• Your task: Skip all pictures, then print the remaining material exactly.

________

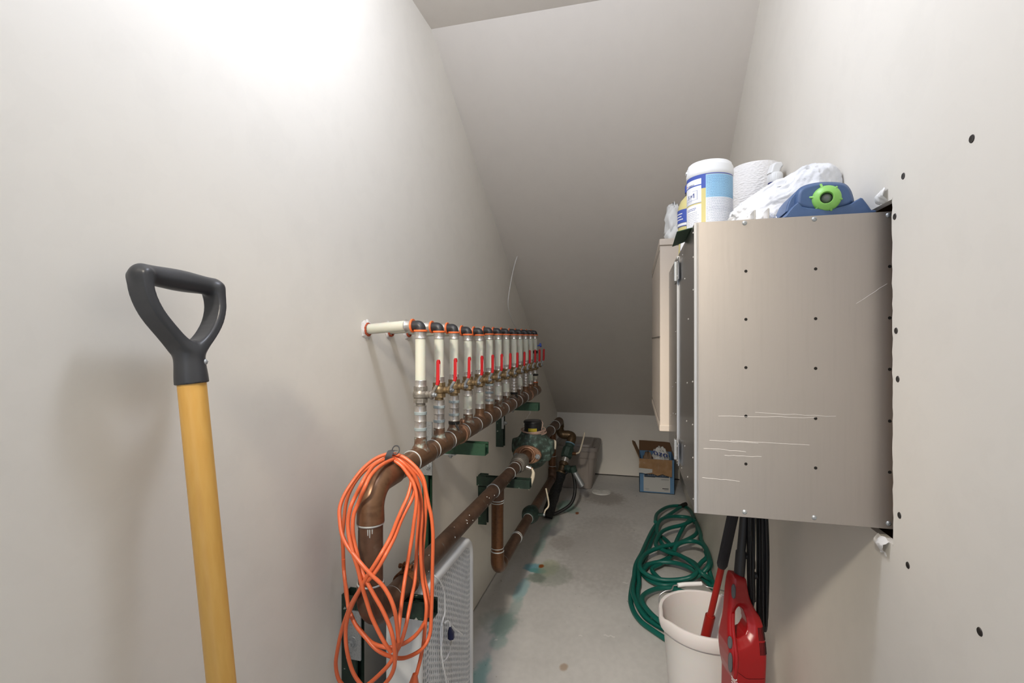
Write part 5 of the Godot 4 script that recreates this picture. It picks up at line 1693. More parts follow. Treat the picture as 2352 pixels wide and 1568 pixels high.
# ---------------------------------------------------------------- garden hose
func garden_hose() -> void:
	var t := thing("garden_hose", "green garden hose in a loose pile of loops on the floor by the right wall", "hose", P(0.2, 0, 2.9))
	var r := 0.0118
	var S := [
		[P(0.133, 0.07, 3.363), P(0.154, 0.06, 3.561), P(0.237, 0.04, 3.781), P(0.337, 0.03, 3.863), P(0.398, 0.05, 3.743), P(0.407, 0.09, 3.475), P(0.394, 0.1, 3.256), P(0.354, 0.1, 3.118), P(0.254, 0.09, 3), P(0.149, 0.08, 2.938), P(0.066, 0.07, 2.856), P(0.028, 0.07, 2.729), P(0.035, 0.06, 2.66), P(0.081, 0.05, 2.619), P(0.144, 0.05, 2.598), P(0.227, 0.06, 2.604), P(0.281, 0.08, 2.609), P(0.315, 0.09, 2.665), P(0.314, 0.08, 2.763), P(0.265, 0.06, 2.878), P(0.201, 0.05, 2.964), P(0.162, 0.05, 3.057), P(0.142, 0.05, 3.193), P(0.142, 0.06, 3.299), P(0.168, 0.07, 3.408), P(0.229, 0.06, 3.515), P(0.311, 0.05, 3.569), P(0.375, 0.06, 3.526), P(0.4, 0.08, 3.391)],
		[P(0.343, 0.05, 3.806), P(0.244, 0.05, 3.605), P(0.166, 0.05, 3.446), P(0.119, 0.04, 3.324), P(0.072, 0.035, 3.11), P(0.039, 0.04, 2.919), P(0.005, 0.035, 2.77), P(-0.004, 0.03, 2.626), P(-0.01, 0.03, 2.487), P(0.008, 0.03, 2.38), P(0.042, 0.02, 2.294), P(0.086, 0.02, 2.24), P(0.143, 0.02, 2.195), P(0.187, 0.02, 2.152)],
		[P(0.137, 0.015, 3.372), P(0.087, 0.013, 3.089), P(0.045, 0.013, 2.862), P(0.002, 0.015, 2.718), P(-0.02, 0.013, 2.467), P(-0.01, 0.013, 2.349), P(0.024, 0.013, 2.26), P(0.073, 0.013, 2.201), P(0.139, 0.013, 2.137), P(0.184, 0.013, 2.108)],
		[P(0.182, 0.05, 2.15), P(0.14, 0.05, 2.183), P(0.096, 0.05, 2.222), P(0.053, 0.05, 2.297), P(0.033, 0.05, 2.372), P(0.051, 0.045, 2.447), P(0.109, 0.04, 2.521), P(0.172, 0.04, 2.542), P(0.222, 0.03, 2.546), P(0.28, 0.03, 2.523)],
		[P(0.241, 0.035, 2.621), P(0.175, 0.035, 2.584), P(0.124, 0.03, 2.588), P(0.068, 0.025, 2.64), P(0.029, 0.025, 2.735), P(0.016, 0.03, 2.816), P(0.021, 0.02, 2.596), P(0.014, 0.018, 2.517), P(0.023, 0.018, 2.395), P(0.059, 0.02, 2.288)],
		[P(0.217, 0.08, 2.888), P(0.23, 0.1, 2.923), P(0.273, 0.11, 2.965), P(0.33, 0.12, 2.968), P(0.371, 0.13, 2.904), P(0.383, 0.13, 2.795), P(0.375, 0.12, 2.689), P(0.346, 0.09, 2.659), P(0.308, 0.06, 2.656), P(0.254, 0.04, 2.628), P(0.19, 0.03, 2.618)],
		[P(0.38, 0.12, 3.276), P(0.38, 0.13, 3.088), P(0.372, 0.13, 2.968), P(0.384, 0.13, 2.845), P(0.387, 0.12, 2.707), P(0.377, 0.08, 2.703), P(0.385, 0.05, 2.668), P(0.419, 0.03, 2.609)],
		[P(0.397, 0.1, 3.395), P(0.304, 0.09, 3.305), P(0.22, 0.08, 3.254), P(0.16, 0.08, 3.162), P(0.124, 0.07, 3.036), P(0.128, 0.07, 2.961), P(0.182, 0.07, 2.903), P(0.241, 0.08, 2.851), P(0.293, 0.09, 2.751), P(0.331, 0.09, 2.64), P(0.383, 0.05, 2.653), P(0.414, 0.04, 2.614)],
		[P(0.404, 0.1, 3.349), P(0.36, 0.1, 3.385), P(0.319, 0.08, 3.336), P(0.292, 0.07, 3.266), P(0.262, 0.05, 3.182), P(0.23, 0.04, 3.06), P(0.2, 0.03, 2.948), P(0.145, 0.025, 2.874), P(0.073, 0.025, 2.817), P(0.029, 0.03, 2.739)],
		[P(0.046, 0.03, 2.728), P(0.072, 0.035, 2.786), P(0.122, 0.04, 2.82), P(0.204, 0.05, 2.816), P(0.274, 0.06, 2.763), P(0.316, 0.05, 2.73), P(0.349, 0.04, 2.68), P(0.379, 0.03, 2.625)],
		[P(0.163, 0.035, 3.216), P(0.197, 0.04, 3.13), P(0.218, 0.045, 3.007), P(0.197, 0.04, 2.907), P(0.143, 0.035, 2.821), P(0.092, 0.03, 2.755), P(0.11, 0.025, 2.694), P(0.147, 0.02, 2.642), P(0.189, 0.02, 2.597)],
		[P(0.321, 0.05, 2.769), P(0.353, 0.07, 2.811), P(0.39, 0.09, 2.84), P(0.403, 0.1, 2.888)]]
	for s in S:
		for i in s.size():
			s[i].x = minf(s[i].x, XR - r - 0.004)
		obj(MB.new().tube(spl(s, 6), r, 12), "loop", M.hose, t)
	var e: Vector3 = S[1][0]
	obj(MB.new().tube([e + Vector3(-0.02, 0.0, 0.03), e + Vector3(0.01, 0.004, -0.01), e + Vector3(0.03, 0.006, -0.03)], [0.0150, 0.0155, 0.0150], 12), "coupling", M.black_rubber, t)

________

• Output below:
Write part 5 of the Godot 4 script that recreates this picture. It picks up at line 1693. More parts follow. Treat the picture as 2352 pixels wide and 1568 pixels high.
# ---------------------------------------------------------------- garden hose
func garden_hose() -> void:
	var t := thing("garden_hose", "green garden hose in a loose pile of loops on the floor by the right wall", "hose", P(0.2, 0, 2.9))
	var r := 0.0118
	var S := [
		[P(0.133, 0.07, 3.363), P(0.154, 0.06, 3.561), P(0.237, 0.04, 3.781), P(0.337, 0.03, 3.863), P(0.398, 0.05, 3.743), P(0.407, 0.09, 3.475), P(0.394, 0.1, 3.256), P(0.354, 0.1, 3.118), P(0.254, 0.09, 3), P(0.149, 0.08, 2.938), P(0.066, 0.07, 2.856), P(0.028, 0.07, 2.729), P(0.035, 0.06, 2.66), P(0.081, 0.05, 2.619), P(0.144, 0.05, 2.598), P(0.227, 0.06, 2.604), P(0.281, 0.08, 2.609), P(0.315, 0.09, 2.665), P(0.314, 0.08, 2.763), P(0.265, 0.06, 2.878), P(0.201, 0.05, 2.964), P(0.162, 0.05, 3.057), P(0.142, 0.05, 3.193), P(0.142, 0.06, 3.299), P(0.168, 0.07, 3.408), P(0.229, 0.06, 3.515), P(0.311, 0.05, 3.569), P(0.375, 0.06, 3.526), P(0.4, 0.08, 3.391)],
		[P(0.343, 0.05, 3.806), P(0.244, 0.05, 3.605), P(0.166, 0.05, 3.446), P(0.119, 0.04, 3.324), P(0.072, 0.035, 3.11), P(0.039, 0.04, 2.919), P(0.005, 0.035, 2.77), P(-0.004, 0.03, 2.626), P(-0.01, 0.03, 2.487), P(0.008, 0.03, 2.38), P(0.042, 0.02, 2.294), P(0.086, 0.02, 2.24), P(0.143, 0.02, 2.195), P(0.187, 0.02, 2.152)],
		[P(0.137, 0.015, 3.372), P(0.087, 0.013, 3.089), P(0.045, 0.013, 2.862), P(0.002, 0.015, 2.718), P(-0.02, 0.013, 2.467), P(-0.01, 0.013, 2.349), P(0.024, 0.013, 2.26), P(0.073, 0.013, 2.201), P(0.139, 0.013, 2.137), P(0.184, 0.013, 2.108)],
		[P(0.182, 0.05, 2.15), P(0.14, 0.05, 2.183), P(0.096, 0.05, 2.222), P(0.053, 0.05, 2.297), P(0.033, 0.05, 2.372), P(0.051, 0.045, 2.447), P(0.109, 0.04, 2.521), P(0.172, 0.04, 2.542), P(0.222, 0.03, 2.546), P(0.28, 0.03, 2.523)],
		[P(0.241, 0.035, 2.621), P(0.175, 0.035, 2.584), P(0.124, 0.03, 2.588), P(0.068, 0.025, 2.64), P(0.029, 0.025, 2.735), P(0.016, 0.03, 2.816), P(0.021, 0.02, 2.596), P(0.014, 0.018, 2.517), P(0.023, 0.018, 2.395), P(0.059, 0.02, 2.288)],
		[P(0.217, 0.08, 2.888), P(0.23, 0.1, 2.923), P(0.273, 0.11, 2.965), P(0.33, 0.12, 2.968), P(0.371, 0.13, 2.904), P(0.383, 0.13, 2.795), P(0.375, 0.12, 2.689), P(0.346, 0.09, 2.659), P(0.308, 0.06, 2.656), P(0.254, 0.04, 2.628), P(0.19, 0.03, 2.618)],
		[P(0.38, 0.12, 3.276), P(0.38, 0.13, 3.088), P(0.372, 0.13, 2.968), P(0.384, 0.13, 2.845), P(0.387, 0.12, 2.707), P(0.377, 0.08, 2.703), P(0.385, 0.05, 2.668), P(0.419, 0.03, 2.609)],
		[P(0.397, 0.1, 3.395), P(0.304, 0.09, 3.305), P(0.22, 0.08, 3.254), P(0.16, 0.08, 3.162), P(0.124, 0.07, 3.036), P(0.128, 0.07, 2.961), P(0.182, 0.07, 2.903), P(0.241, 0.08, 2.851), P(0.293, 0.09, 2.751), P(0.331, 0.09, 2.64), P(0.383, 0.05, 2.653), P(0.414, 0.04, 2.614)],
		[P(0.404, 0.1, 3.349), P(0.36, 0.1, 3.385), P(0.319, 0.08, 3.336), P(0.292, 0.07, 3.266), P(0.262, 0.05, 3.182), P(0.23, 0.04, 3.06), P(0.2, 0.03, 2.948), P(0.145, 0.025, 2.874), P(0.073, 0.025, 2.817), P(0.029, 0.03, 2.739)],
		[P(0.046, 0.03, 2.728), P(0.072, 0.035, 2.786), P(0.122, 0.04, 2.82), P(0.204, 0.05, 2.816), P(0.274, 0.06, 2.763), P(0.316, 0.05, 2.73), P(0.349, 0.04, 2.68), P(0.379, 0.03, 2.625)],
		[P(0.163, 0.035, 3.216), P(0.197, 0.04, 3.13), P(0.218, 0.045, 3.007), P(0.197, 0.04, 2.907), P(0.143, 0.035, 2.821), P(0.092, 0.03, 2.755), P(0.11, 0.025, 2.694), P(0.147, 0.02, 2.642), P(0.189, 0.02, 2.597)],
		[P(0.321, 0.05, 2.769), P(0.353, 0.07, 2.811), P(0.39, 0.09, 2.84), P(0.403, 0.1, 2.888)]]
	for s in S:
		for i in s.size():
			s[i].x = minf(s[i].x, XR - r - 0.004)
		obj(MB.new().tube(spl(s, 6), r, 12), "loop", M.hose, t)
	var e: Vector3 = S[1][0]
	obj(MB.new().tube([e + Vector3(-0.02, 0.0, 0.03), e + Vector3(0.01, 0.004, -0.01), e + Vector3(0.03, 0.006, -0.03)], [0.0150, 0.0155, 0.0150], 12), "coupling", M.black_rubber, t)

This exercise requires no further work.